## Start Recorded data
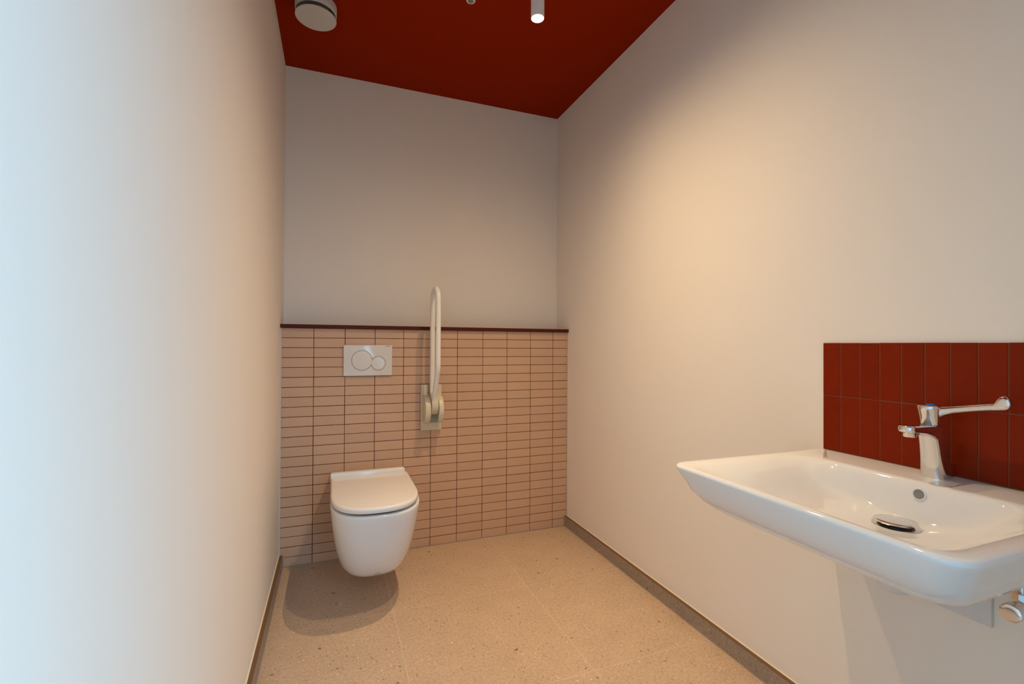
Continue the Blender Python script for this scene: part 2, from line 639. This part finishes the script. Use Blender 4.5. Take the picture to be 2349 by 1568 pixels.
# seat (thin, coloured near-black as the shade under the lid)
bm = bmesh.new()
loft(bm, [dshape(w, f, -0.215, z, p=2.5) for z, w, f in ((0.4496, 0.166, -0.688), (0.4582, 0.168, -0.691))])
obj('seat', bm, M['gap'], toilet, smooth=40)['label'] = 'seat under the lid, coloured dark as the shaded gap'
bm = bmesh.new()
lp = [(0.4584, 0.1725, -0.7025), (0.4592, 0.1755, -0.7065), (0.462, 0.1775, -0.7095), (0.474, 0.1775, -0.7100), (0.4785, 0.1760, -0.7085), (0.4815, 0.1725, -0.7045), (0.4822, 0.168, -0.700)]
loft(bm, [dshape(w, f, -0.222, z, p=2.5, shoulder=0.23) for z, w, f in lp])
obj('lid', bm, M['lid'], toilet, smooth=50)
# hinge cover: upright bar across the back of the seat
bm = bmesh.new()
def rrect(x0, x1, z0, z1, r, n=6):
    pts = []
    for cx, cz, a0 in ((x1 - r, z0 + r, -PI / 2), (x1 - r, z1 - r, 0), (x0 + r, z1 - r, PI / 2), (x0 + r, z0 + r, PI)):
        for k in range(n + 1):
            a = a0 + PI / 2 * k / n
            pts.append((cx + r * math.cos(a), cz + r * math.sin(a)))
    return pts
prism(bm, rrect(0.2345, 0.5800, 0.425, 0.5005, 0.009), 'Y', -0.220, -0.188, bev=0.003, seg=3)
obj('hinge_cover', bm, M['lid'], toilet, smooth=50)
# small grey maker's mark low on the bowl
def bowl_front(x, z):
    a = [q for q in prof]
    for q0, q1 in zip(a[:-1], a[1:]):
        if q0[0] <= z <= q1[0]:
            t = (z - q0[0]) / (q1[0] - q0[0])
            w = q0[1] + (q1[1] - q0[1]) * t
            f = q0[2] + (q1[2] - q0[2]) * t
            sh = min(0.25, (B - f) * 0.6)
            ys = f + sh
            return ys - (1 - min(1, abs((x - TX - 0.0025) / w)) ** 2.7) ** (1 / 2.7) * sh
    return -0.5
bm = text_bm('Alba', 0.0105, (0.4155, 0, 0.1455), (1, 0, 0), (0, 0, 1), shear=0.35)
for v in bm.verts:
    v.co.z = 0.1455 + (v.co.z - 0.1455) * 1.9          # set on the steep lower curve of the bowl
prism(bm, [(0.4095, 0.1420), (0.4115, 0.1420), (0.4185, 0.1630), (0.4165, 0.1630)], 'Y', -0.0002, 0.0002)
for v in bm.verts:
    v.co.y = bowl_front(v.co.x, v.co.z) - 0.0010 + (0.0004 if v.co.y > 0 else 0)
obj('maker_mark', bm, M['print_soft'], toilet)['label'] = 'small grey printed mark low on the bowl'

# ================================================================== FLUSH PLATE
fp = thing('flush_plate', 'white rectangular flush plate with two round buttons on tiled wall', 'flush plate', (0.415, -0.001, 0.947))
FX0, FX1, FZ0, FZ1 = 0.2922, 0.5382, 0.9467, 1.1087
bm = bmesh.new()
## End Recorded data
> **Prompt**:
Print the complete listing exactly as it stands, without its pictures.

> **Task result**:
Continue the Blender Python script for this scene: part 2, from line 639. This part finishes the script. Use Blender 4.5. Take the picture to be 2349 by 1568 pixels.
# seat (thin, coloured near-black as the shade under the lid)
bm = bmesh.new()
loft(bm, [dshape(w, f, -0.215, z, p=2.5) for z, w, f in ((0.4496, 0.166, -0.688), (0.4582, 0.168, -0.691))])
obj('seat', bm, M['gap'], toilet, smooth=40)['label'] = 'seat under the lid, coloured dark as the shaded gap'
bm = bmesh.new()
lp = [(0.4584, 0.1725, -0.7025), (0.4592, 0.1755, -0.7065), (0.462, 0.1775, -0.7095), (0.474, 0.1775, -0.7100), (0.4785, 0.1760, -0.7085), (0.4815, 0.1725, -0.7045), (0.4822, 0.168, -0.700)]
loft(bm, [dshape(w, f, -0.222, z, p=2.5, shoulder=0.23) for z, w, f in lp])
obj('lid', bm, M['lid'], toilet, smooth=50)
# hinge cover: upright bar across the back of the seat
bm = bmesh.new()
def rrect(x0, x1, z0, z1, r, n=6):
    pts = []
    for cx, cz, a0 in ((x1 - r, z0 + r, -PI / 2), (x1 - r, z1 - r, 0), (x0 + r, z1 - r, PI / 2), (x0 + r, z0 + r, PI)):
        for k in range(n + 1):
            a = a0 + PI / 2 * k / n
            pts.append((cx + r * math.cos(a), cz + r * math.sin(a)))
    return pts
prism(bm, rrect(0.2345, 0.5800, 0.425, 0.5005, 0.009), 'Y', -0.220, -0.188, bev=0.003, seg=3)
obj('hinge_cover', bm, M['lid'], toilet, smooth=50)
# small grey maker's mark low on the bowl
def bowl_front(x, z):
    a = [q for q in prof]
    for q0, q1 in zip(a[:-1], a[1:]):
        if q0[0] <= z <= q1[0]:
            t = (z - q0[0]) / (q1[0] - q0[0])
            w = q0[1] + (q1[1] - q0[1]) * t
            f = q0[2] + (q1[2] - q0[2]) * t
            sh = min(0.25, (B - f) * 0.6)
            ys = f + sh
            return ys - (1 - min(1, abs((x - TX - 0.0025) / w)) ** 2.7) ** (1 / 2.7) * sh
    return -0.5
bm = text_bm('Alba', 0.0105, (0.4155, 0, 0.1455), (1, 0, 0), (0, 0, 1), shear=0.35)
for v in bm.verts:
    v.co.z = 0.1455 + (v.co.z - 0.1455) * 1.9          # set on the steep lower curve of the bowl
prism(bm, [(0.4095, 0.1420), (0.4115, 0.1420), (0.4185, 0.1630), (0.4165, 0.1630)], 'Y', -0.0002, 0.0002)
for v in bm.verts:
    v.co.y = bowl_front(v.co.x, v.co.z) - 0.0010 + (0.0004 if v.co.y > 0 else 0)
obj('maker_mark', bm, M['print_soft'], toilet)['label'] = 'small grey printed mark low on the bowl'

# ================================================================== FLUSH PLATE
fp = thing('flush_plate', 'white rectangular flush plate with two round buttons on tiled wall', 'flush plate', (0.415, -0.001, 0.947))
FX0, FX1, FZ0, FZ1 = 0.2922, 0.5382, 0.9467, 1.1087
bm = bmesh.new()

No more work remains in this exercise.